Der Charismatiker erhalte „letztinstanzliche Entscheidungskompetenz“, die es ihm erlaube, die gesellschaftlichen Normen aufzuheben. Und je weiter er darin gehe, desto enger werde seine Beziehung zu seiner Gefolgschaft. Vor dem Hintergrund der Traumatisierung nach dem Ersten Weltkrieg in Deutschland, dem Wunsch der Eliten nach einem zweiten Bismarck und Hitlers „kommunikativer Suggestionskraft“, die sogar Gegner in ihren Bann geschlagen haben soll, ist für Wehler klar, dass man es hier mit einem Charismatiker zu tun gehabt habe.

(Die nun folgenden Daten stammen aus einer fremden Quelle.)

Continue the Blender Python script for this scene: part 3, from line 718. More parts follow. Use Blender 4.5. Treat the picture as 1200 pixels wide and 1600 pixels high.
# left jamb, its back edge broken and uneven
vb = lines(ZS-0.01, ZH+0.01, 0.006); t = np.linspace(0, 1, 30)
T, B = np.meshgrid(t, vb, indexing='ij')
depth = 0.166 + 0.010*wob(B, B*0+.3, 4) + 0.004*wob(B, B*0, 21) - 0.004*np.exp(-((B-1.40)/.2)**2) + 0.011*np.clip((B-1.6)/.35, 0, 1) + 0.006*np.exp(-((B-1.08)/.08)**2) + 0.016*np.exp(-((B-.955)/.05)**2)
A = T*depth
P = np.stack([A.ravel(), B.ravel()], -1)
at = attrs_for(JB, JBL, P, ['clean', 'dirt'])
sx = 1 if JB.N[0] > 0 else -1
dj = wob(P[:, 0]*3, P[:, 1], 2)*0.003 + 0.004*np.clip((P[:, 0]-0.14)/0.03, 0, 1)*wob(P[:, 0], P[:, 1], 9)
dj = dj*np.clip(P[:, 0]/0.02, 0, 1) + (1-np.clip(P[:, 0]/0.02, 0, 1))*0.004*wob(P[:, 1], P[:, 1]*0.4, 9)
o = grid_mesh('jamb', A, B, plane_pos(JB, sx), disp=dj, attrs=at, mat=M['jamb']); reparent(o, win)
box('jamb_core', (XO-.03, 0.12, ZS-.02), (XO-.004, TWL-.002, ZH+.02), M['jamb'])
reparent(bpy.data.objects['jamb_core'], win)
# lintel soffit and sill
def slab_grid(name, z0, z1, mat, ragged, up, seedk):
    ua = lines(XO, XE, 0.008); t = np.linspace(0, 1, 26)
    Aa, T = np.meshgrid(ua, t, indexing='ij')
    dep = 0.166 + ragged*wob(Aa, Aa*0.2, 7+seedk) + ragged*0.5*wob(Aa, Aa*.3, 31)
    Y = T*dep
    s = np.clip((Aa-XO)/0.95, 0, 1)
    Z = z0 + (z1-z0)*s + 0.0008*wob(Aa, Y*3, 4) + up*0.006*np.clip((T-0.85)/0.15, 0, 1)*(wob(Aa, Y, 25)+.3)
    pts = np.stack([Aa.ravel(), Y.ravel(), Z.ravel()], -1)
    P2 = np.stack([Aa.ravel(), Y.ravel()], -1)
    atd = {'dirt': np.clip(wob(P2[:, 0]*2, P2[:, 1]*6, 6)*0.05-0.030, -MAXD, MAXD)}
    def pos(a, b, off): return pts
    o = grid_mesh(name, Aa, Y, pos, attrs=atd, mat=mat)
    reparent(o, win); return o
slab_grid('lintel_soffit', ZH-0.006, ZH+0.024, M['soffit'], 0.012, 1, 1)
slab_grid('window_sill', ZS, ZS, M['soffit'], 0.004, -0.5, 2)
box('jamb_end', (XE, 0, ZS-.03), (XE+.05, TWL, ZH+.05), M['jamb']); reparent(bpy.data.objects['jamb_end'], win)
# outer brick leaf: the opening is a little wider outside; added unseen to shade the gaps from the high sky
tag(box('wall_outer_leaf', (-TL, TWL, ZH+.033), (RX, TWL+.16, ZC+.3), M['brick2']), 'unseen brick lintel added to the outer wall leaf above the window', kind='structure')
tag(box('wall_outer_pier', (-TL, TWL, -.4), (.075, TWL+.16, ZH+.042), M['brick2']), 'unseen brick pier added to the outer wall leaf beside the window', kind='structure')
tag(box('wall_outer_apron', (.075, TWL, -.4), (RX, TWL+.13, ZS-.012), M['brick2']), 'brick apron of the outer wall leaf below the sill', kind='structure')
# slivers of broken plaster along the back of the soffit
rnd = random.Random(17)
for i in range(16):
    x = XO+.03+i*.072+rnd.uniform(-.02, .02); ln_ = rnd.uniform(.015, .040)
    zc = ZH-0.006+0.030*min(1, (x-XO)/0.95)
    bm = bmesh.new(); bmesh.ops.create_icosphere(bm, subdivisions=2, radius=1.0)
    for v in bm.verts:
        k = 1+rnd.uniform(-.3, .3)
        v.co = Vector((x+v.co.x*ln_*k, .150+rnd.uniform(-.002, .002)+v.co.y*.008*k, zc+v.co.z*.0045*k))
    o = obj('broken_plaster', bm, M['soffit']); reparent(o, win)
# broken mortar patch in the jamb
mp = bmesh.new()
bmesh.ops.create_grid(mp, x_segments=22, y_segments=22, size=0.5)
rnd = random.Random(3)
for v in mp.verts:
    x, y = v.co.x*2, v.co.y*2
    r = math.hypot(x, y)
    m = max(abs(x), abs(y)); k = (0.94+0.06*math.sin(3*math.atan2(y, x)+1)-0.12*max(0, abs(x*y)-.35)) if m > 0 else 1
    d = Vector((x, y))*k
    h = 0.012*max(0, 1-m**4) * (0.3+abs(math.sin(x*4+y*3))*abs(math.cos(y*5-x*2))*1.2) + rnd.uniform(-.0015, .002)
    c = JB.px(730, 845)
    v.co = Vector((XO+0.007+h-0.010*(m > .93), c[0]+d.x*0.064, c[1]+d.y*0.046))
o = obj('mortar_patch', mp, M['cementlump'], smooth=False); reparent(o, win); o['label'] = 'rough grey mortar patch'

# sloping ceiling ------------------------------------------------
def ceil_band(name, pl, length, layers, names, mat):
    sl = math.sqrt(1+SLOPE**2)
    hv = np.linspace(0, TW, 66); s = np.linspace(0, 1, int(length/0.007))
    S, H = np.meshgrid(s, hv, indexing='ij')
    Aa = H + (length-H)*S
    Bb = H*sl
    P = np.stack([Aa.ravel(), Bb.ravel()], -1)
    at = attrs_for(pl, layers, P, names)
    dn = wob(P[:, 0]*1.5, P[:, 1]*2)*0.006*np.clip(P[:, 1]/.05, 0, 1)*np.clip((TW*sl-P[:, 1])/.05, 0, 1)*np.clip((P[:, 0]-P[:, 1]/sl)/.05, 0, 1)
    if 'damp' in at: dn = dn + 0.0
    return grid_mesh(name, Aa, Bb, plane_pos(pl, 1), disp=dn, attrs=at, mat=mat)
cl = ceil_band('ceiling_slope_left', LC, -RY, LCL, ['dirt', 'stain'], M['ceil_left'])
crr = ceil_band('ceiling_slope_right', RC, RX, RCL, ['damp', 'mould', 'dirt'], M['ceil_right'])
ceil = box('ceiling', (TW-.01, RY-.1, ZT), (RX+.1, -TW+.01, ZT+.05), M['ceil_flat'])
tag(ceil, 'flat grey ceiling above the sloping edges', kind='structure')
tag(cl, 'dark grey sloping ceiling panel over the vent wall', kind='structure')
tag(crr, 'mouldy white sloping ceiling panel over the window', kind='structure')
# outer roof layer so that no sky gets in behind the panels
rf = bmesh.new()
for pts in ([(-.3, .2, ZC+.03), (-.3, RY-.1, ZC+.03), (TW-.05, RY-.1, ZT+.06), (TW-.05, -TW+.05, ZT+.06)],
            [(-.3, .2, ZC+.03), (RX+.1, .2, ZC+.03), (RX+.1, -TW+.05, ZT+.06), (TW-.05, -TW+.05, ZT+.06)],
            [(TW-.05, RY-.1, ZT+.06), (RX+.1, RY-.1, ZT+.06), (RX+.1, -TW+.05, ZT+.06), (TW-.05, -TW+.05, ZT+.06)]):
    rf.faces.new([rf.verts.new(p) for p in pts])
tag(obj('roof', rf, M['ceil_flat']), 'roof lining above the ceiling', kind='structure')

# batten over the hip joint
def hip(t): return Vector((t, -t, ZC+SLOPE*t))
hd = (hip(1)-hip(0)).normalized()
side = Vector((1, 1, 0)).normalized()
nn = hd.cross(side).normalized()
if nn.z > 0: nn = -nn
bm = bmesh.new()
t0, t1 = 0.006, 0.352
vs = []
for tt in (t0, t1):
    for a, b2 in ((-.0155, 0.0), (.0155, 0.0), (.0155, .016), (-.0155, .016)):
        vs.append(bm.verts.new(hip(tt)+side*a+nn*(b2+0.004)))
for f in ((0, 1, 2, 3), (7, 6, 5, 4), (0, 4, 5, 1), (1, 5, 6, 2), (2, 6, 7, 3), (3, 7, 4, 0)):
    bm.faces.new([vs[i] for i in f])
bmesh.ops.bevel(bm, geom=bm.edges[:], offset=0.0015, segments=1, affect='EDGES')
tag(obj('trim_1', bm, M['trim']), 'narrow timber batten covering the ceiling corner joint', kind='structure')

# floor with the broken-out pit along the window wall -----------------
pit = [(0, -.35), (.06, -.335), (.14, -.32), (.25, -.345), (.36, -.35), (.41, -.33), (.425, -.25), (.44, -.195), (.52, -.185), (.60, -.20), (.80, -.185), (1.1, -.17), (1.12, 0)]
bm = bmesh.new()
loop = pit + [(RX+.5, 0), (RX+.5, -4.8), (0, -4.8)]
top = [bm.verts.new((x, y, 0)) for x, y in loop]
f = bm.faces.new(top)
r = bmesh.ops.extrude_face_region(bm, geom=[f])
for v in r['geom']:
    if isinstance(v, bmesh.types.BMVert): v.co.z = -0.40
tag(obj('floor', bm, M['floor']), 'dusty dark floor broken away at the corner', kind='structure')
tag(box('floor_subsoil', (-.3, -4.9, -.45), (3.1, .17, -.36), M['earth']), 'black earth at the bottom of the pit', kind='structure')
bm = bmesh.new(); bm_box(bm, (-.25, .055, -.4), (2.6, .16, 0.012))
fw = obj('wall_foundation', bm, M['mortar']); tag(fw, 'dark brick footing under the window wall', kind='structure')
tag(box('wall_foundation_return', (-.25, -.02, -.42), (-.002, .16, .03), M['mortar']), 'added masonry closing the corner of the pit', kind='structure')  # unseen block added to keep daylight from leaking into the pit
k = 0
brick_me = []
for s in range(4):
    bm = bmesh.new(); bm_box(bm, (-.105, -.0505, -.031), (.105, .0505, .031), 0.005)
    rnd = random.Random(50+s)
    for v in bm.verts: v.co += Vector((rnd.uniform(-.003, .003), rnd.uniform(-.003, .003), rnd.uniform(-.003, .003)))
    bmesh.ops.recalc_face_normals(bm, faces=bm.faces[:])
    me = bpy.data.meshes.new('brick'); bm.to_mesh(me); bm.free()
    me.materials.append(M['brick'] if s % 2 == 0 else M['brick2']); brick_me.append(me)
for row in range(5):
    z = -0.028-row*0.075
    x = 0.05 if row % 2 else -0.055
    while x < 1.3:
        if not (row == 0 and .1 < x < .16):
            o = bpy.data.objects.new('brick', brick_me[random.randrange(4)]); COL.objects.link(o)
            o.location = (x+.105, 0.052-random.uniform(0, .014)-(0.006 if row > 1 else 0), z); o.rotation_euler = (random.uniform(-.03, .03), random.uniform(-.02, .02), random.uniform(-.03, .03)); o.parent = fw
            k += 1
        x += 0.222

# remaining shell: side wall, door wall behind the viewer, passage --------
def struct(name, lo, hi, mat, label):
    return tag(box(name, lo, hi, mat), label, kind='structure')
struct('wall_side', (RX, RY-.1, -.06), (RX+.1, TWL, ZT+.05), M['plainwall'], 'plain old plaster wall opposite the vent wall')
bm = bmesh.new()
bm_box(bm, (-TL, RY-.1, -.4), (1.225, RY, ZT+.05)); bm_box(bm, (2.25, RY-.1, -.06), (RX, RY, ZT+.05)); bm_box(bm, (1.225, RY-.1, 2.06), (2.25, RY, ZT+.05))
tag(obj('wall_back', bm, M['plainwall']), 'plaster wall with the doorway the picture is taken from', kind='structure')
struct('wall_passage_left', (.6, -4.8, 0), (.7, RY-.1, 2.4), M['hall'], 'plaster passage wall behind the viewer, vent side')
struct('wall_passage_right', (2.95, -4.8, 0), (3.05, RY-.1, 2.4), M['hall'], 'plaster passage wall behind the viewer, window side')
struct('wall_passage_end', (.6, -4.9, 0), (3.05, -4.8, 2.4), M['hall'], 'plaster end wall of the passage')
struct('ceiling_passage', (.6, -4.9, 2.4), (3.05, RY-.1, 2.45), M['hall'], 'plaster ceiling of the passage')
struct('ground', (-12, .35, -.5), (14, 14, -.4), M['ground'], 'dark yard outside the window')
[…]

Am Ende bleibt Charisma aber etwas nicht Fassbares. Hans-Ulrich Wehler spricht von einem nicht erlernbaren Talent, einer „Mitgift“. Die aber nur zum Tragen komme, wenn sie auf fruchtbaren Boden falle. So fruchtbar etwa, wie der Boden nach dem verlorenen Ersten Weltkrieg in Deutschland war.